Task brief: Go through the material below, count the lines with the word "parts", and reply with the count alone.
Start of Exercise materials
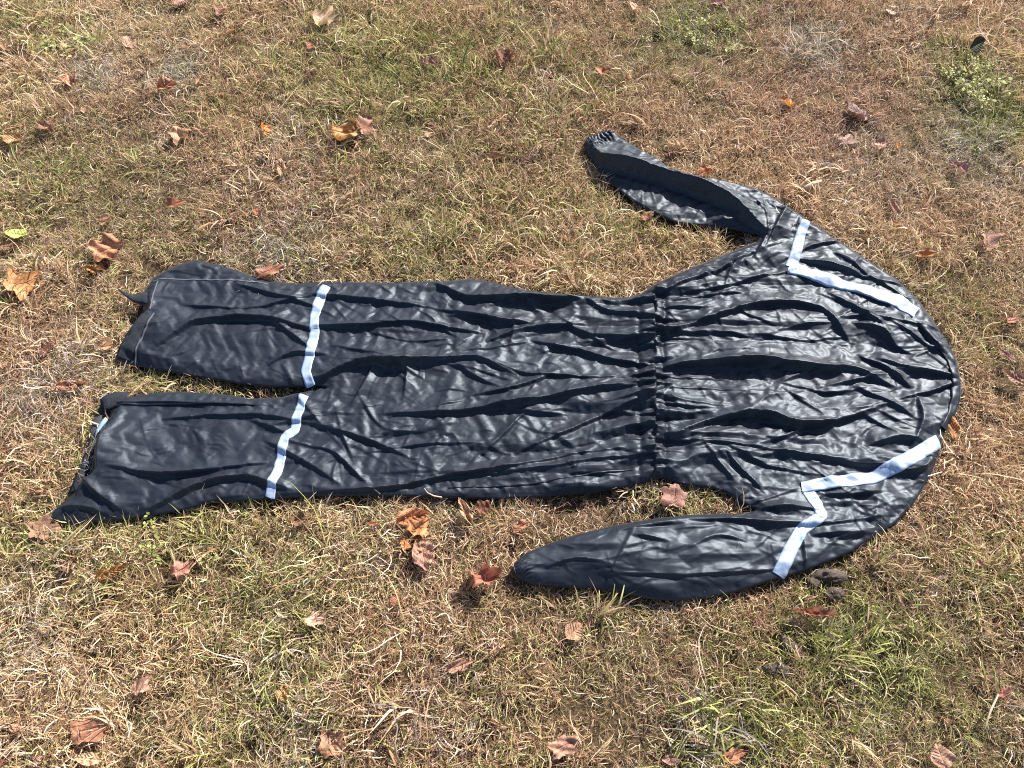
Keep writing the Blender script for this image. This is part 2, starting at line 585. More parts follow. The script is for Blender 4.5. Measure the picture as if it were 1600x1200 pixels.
def coarse_pass(P, g, iters, kb, grav, gn):
    cx_, cy_ = lattice(g)
    Q = sample_rows(np.concatenate([P, FLOOR[..., None], GAIN[..., None], (USED & ~EDGE)[..., None]], -1), GRID, cx_, cy_)
    P_, fl, ga, us = Q[..., :3], Q[..., 3], Q[..., 4], Q[..., 5] > 0.02
    pd = np.pad(us, 1)
    ed = us & ~(pd[:-2, 1:-1] & pd[2:, 1:-1] & pd[1:-1, :-2] & pd[1:-1, 2:])
    D = relax(P_, us, ed, g, 1 + (ga - 1) * gn, fl, iters, kb, grav) - P_
    D[~us] = 0
    P = P + sample_rows(D, g, gx, gy) * (USED & ~EDGE)[..., None]
    P[..., 2] = np.maximum(P[..., 2], FLOOR)
    return P


P2 = coarse_pass(P1, 0.0085, 90, 0.07, 0.000002, 1.0)
t2 = time.time()
PF = relax(P2, USED, EDGE, GRID, 1 + (GAIN - 1) * 0.35, FLOOR, 40, 0.04, 0.000001)
PF = PF.astype(float)
FA, FB, FC = 0.0048, 0.0026, 0.0008


def facets(cu, cv, ang, seed, warp):
    """height of a crumpled film in -1..1: flat facets that meet in sharp creases"""
    r = np.random.default_rng(seed)
    wx = (smooth_noise((NY, NX), 0.7 * 1.75 / cu, seed + 1) - 0.5) * 2 * warp * cu
    wy = (smooth_noise((NY, NX), 0.7 * 1.75 / cu, seed + 2) - 0.5) * 2 * warp * cv
    c, s_ = math.cos(ang), math.sin(ang)
    u = ((gx - X0) * c + (gy - Y0) * s_ + wx) / cu + 40
    v = (-(gx - X0) * s_ + (gy - Y0) * c + wy) / cv + 80
    i, j = np.floor(u).astype(int), np.floor(v).astype(int)
    a, b = u - i, v - j
    Hh = r.uniform(-1, 1, (400, 400)).astype(np.float32)
    Dg = r.random((400, 400)) < 0.5
    i %= 399; j %= 399
    h00, h10, h01, h11 = Hh[i, j], Hh[i + 1, j], Hh[i, j + 1], Hh[i + 1, j + 1]
    d1 = np.where(a + b < 1, h00 + a * (h10 - h00) + b * (h01 - h00), h11 + (1 - a) * (h01 - h11) + (1 - b) * (h10 - h11))
    d2 = np.where(a > b, h00 + a * (h10 - h00) + b * (h11 - h10), h00 + b * (h01 - h00) + a * (h11 - h01))
    return np.where(Dg[i, j], d1, d2)


_z = 0.35 + 1.2 * smooth_noise((NY, NX), 10, 71)
_leg = np.clip((PXG - 200) / 500, 0.45, 1)
PF[..., 2] += (FA * facets(0.105, 0.032, 0.05, 61, 0.7) + FB * facets(0.038, 0.020, -0.25, 64, 0.8) * _z + FC * facets(0.016, 0.011, 0.5, 67, 0.8) * _z) * _leg * np.clip(DST / 0.014, 0, 1)
# the film's small sharp creases and the ribs of the elastic cuffs, on top of the relaxed cloth
_rs = random.Random(23)
FINE = []
for _k in range(1500):
    x, y = _rs.uniform(140, 1500), _rs.uniform(200, 935)
    if _rs.random() > 0.35 + 0.65 * min(1, max(0, (x - 250) / 600)):
        continue
    ang = _rs.uniform(-1.5, 1.5) if _rs.random() < 0.5 else _rs.gauss(0, 0.4)
    L = _rs.uniform(12, 42)
    kx = _rs.uniform(-0.3, 0.3)
    FINE.append(([(x - L / 2 * math.cos(ang), y - L / 2 * math.sin(ang)), (x - kx * L * math.sin(ang) * .5, y + kx * L * math.cos(ang) * .5),
                  (x + L / 2 * math.cos(ang), y + L / 2 * math.sin(ang))], _rs.uniform(0.9, 3.0), 0.9))
PF[..., 2] += (0.5 * ridge_field(MID, 0.9, 1.0, 0.03) + ridge_field(RID, 0.40, 0.9, 0.05)) * np.clip(DST / 0.015, 0, 1)
PF[..., 2] += ridge_field(FINE, 0.9, 1.0, 0.012) * np.clip(DST / 0.012, 0, 1)
_c = (PXG - 912) * 0.62 + (PYG - 222) * 0.78
_t = (PXG - 912) * 0.78 - (PYG - 222) * 0.62
_m = np.clip((24 - _c) / 8, 0, 1) * (PXG < 985) * (PYG < 262)
PF[..., 2] += _m * (0.0035 * np.abs(np.sin(_t * 0.62 + 1.3 * np.sin(_c * 0.25))) + 0.003 * (_c < 14)) * np.clip(DST / 0.005, 0, 1)
_m = np.clip((836 - PXG) / 14, 0, 1) * (PYG > 840)
PF[..., 2] += _m * 0.0035 * np.abs(np.sin((PYG + 0.4 * PXG) * 0.55 + 1.2 * np.sin(PXG * 0.2))) * np.clip(DST / 0.005, 0, 1)
print('cloth', round(t1 - T0, 1), round(t2 - t1, 1), round(time.time() - t2, 1), NX, NY)
# ----------------------------------------------------------------- the suit's parts, cut from the relaxed cloth
NRM = np.zeros_like(PF)
_ff = []
_j, _i = np.where(CELL)
_a = _j * NX + _i
_Q = np.stack([_a, _a + 1, _a + NX + 1, _a + NX], 1)
_V = PF.reshape(-1, 3)
_n = np.cross(_V[_Q[:, 2]] - _V[_Q[:, 0]], _V[_Q[:, 3]] - _V[_Q[:, 1]])
_N = np.zeros_like(_V)
for _c in range(4):
    np.add.at(_N, _Q[:, _c], _n)
NRM = _N.reshape(NY, NX, 3)
_l = np.sqrt((NRM ** 2).sum(-1, keepdims=True))
NRM = np.where(_l > 1e-12, NRM / np.maximum(_l, 1e-12), np.array([0, 0, 1.0]))
NRM[NRM[..., 2] < 0] *= -1

suit = empty('rain_suit', tuple(ground(820, 600, 0.0)))
tag(suit, 'black one-piece rain suit with pale reflective tape spread out flat on the grass', 'rain suit')
SUIT_INV = Matrix.Translation(-suit.location)


def child(name, mesh, mat, parent=suit):
    """mesh is in world coordinates; the part keeps its place under the suit's Empty"""
    o = link(name, mesh, None, mat)
    if parent is suit:
        mesh.transform(SUIT_INV)
    else:
        mesh.transform(SUIT_INV)
    o.parent = parent
    return o


def above(px, py, line):
    l = np.array(line, float)
    return py < np.interp(px, l[:, 0], l[:, 1])


cx = 0.25 * (PXG[:-1, :-1] + PXG[1:, :-1] + PXG[:-1, 1:] + PXG[1:, 1:])
cy = 0.25 * (PYG[:-1, :-1] + PYG[1:, :-1] + PYG[:-1, 1:] + PYG[1:, 1:])
UP_SEAM = [(900, 372), (1188, 372), (1239, 414), (1322, 440), (1379, 458), (1440, 489), (1600, 600)]
LO_SEAM = [(700, 797), (1040, 775), (1120, 783), (1178, 796), (1261, 758), (1367, 742), (1420, 715), (1478, 679), (1600, 600)]
up_sl = above(cx, cy, UP_SEAM) & (cx > 900) & ~((cx < 1188) & (cy > 372))
lo_sl = ~above(cx, cy, LO_SEAM) & (cx > 780)
lo_sl &= ~((cx < 1050) & (cy < 780))
cuff_u = up_sl & ((cx - 912) * 0.62 + (cy - 222) * 0.78 < 16) & (cx < 980)
cuff_l = lo_sl & (cx < 826)
up_sl &= ~cuff_u
lo_sl &= ~cuff_l
body = CELL & ~up_sl & ~lo_sl & ~cuff_u & ~cuff_l
band = body & (cx > 1001) & (cx < 1047)
leg = body & (cx <= 1001)
leg_u = leg & above(cx, cy, [(100, 595), (495, 604), (640, 585), (770, 566), (900, 588), (1001, 590)])
leg_l = leg & ~leg_u
torso = body & (cx >= 1047)


def cut(name, sel, mat=FABRIC):
    sel = sel & CELL
    j, i = np.where(sel)
    a = j * NX + i
    F = np.stack([a, a + 1, a + NX + 1, a + NX], 1)
    uniq, inv = np.unique(F.ravel(), return_inverse=True)
    me = mesh_from(name, PF.reshape(-1, 3)[uniq], inv.reshape(F.shape))
    nn = NRM.reshape(-1, 3)[uniq]
    o = child(name, me, mat)
    me.normals_split_custom_set_from_vertices(nn.tolist())
    return o


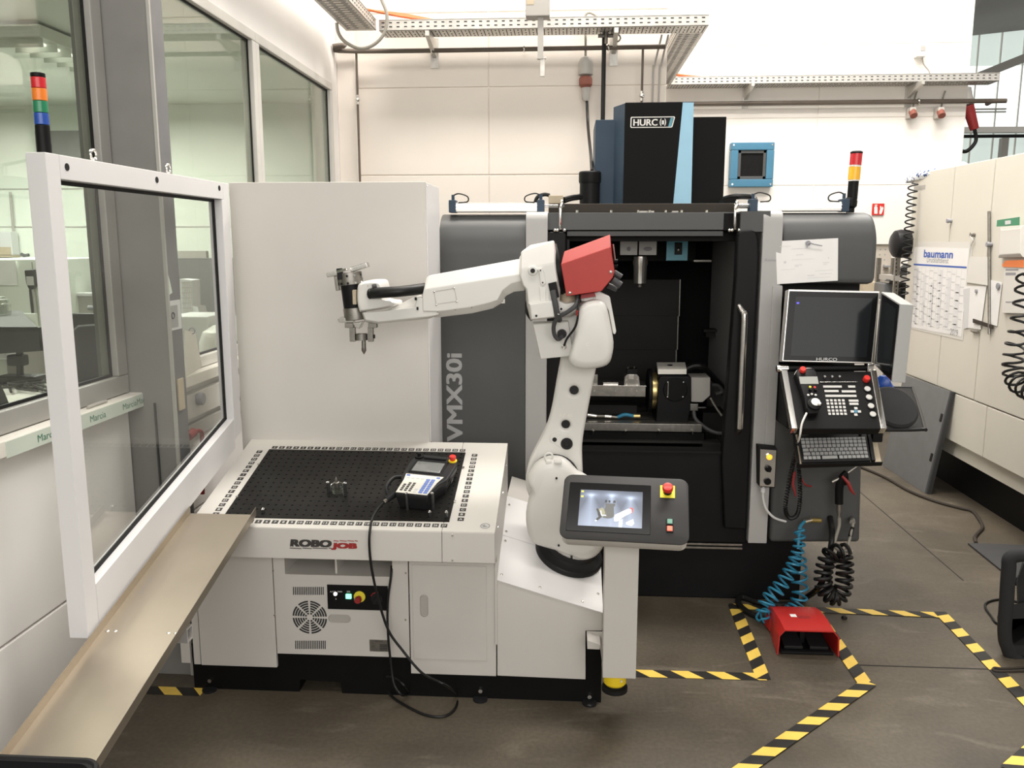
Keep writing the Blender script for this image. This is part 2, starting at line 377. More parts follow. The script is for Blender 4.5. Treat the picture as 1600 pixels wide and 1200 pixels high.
End of Exercise materials
Finished exercise: 3